Its perfectly possible to build, yourself, a machine for milling steel.
99.9% of people who start, fail.

I scratch-built a VMC.
It went like this.. (as my wife reminds me..)
A couple of weekends and some hundreds of €€...

((Router->Bridgeport M head-> ISO30 spindle)).

15.000 work hours later, I am finishing the V3 iteration of what is now a commercial quality VMC.

This is what it entails;
32 mm ballscrews, 1200 mm working length
Moving table, in steel, 1600x500 mm, 60 mm thick, 200 kg in mass (will double to 400 kg and 11 cm thick)
35 mm linear rails and trucks
ISO30 spindle (about 1300€, they are not that expensive)
Brushless AC servos, 400W, 1.3 Nm continuous, 3.9 Nm peak
125 kHz hardware controller for high pulse rates

Current step size is 0.2-0.3 microns on each axis.
Machine is 2.3 wide, 1.6 m tall, 2 m deep, approx 2000 kg in mass, all built in basic local tool steel "F1 calibrado".
Table size is 1600x500, with 1200 x 1200 work area.

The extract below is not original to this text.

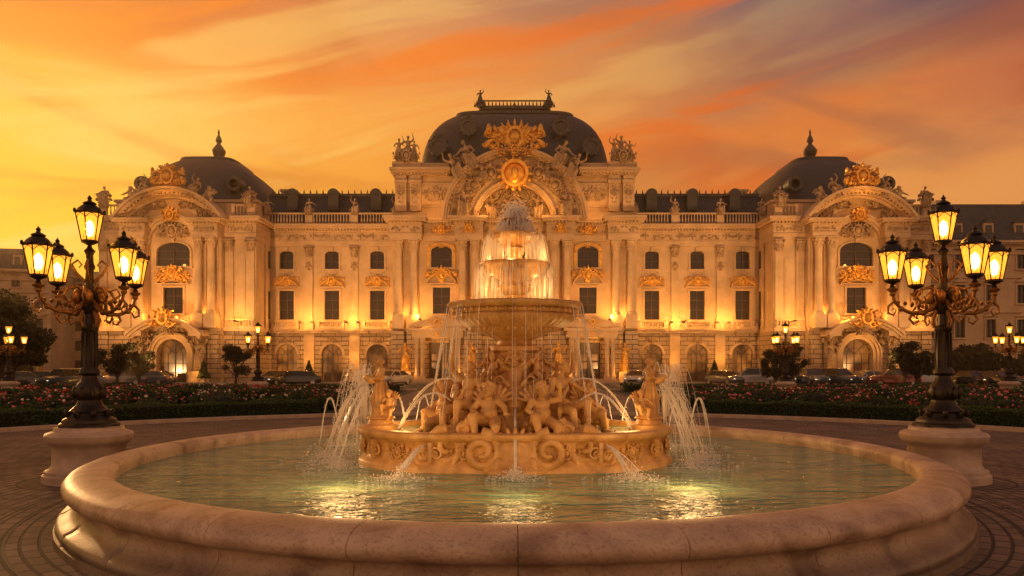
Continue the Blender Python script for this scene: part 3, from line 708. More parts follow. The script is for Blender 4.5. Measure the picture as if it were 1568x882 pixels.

Most people wont have the patience, time, space and ability to continue for so long, until you finish something like this.
I am now a professional machine builder, with factory training from a major manufacturer (2 years ago).
My own machine costs about 20k in components.

Retrofitting an old manual metalworking mill is much easier and cheaper.
A scratch built machine is much better (more work envelope for cost and volume, more rigid for the mass and size).

Current machine rigidity is 17N/um, which is acceptable industrially.
Goals are 10-70N/um rigidity according to industrial guides and textbooks on machine design.

A good set of retrofit gear costs about 2500€ and up.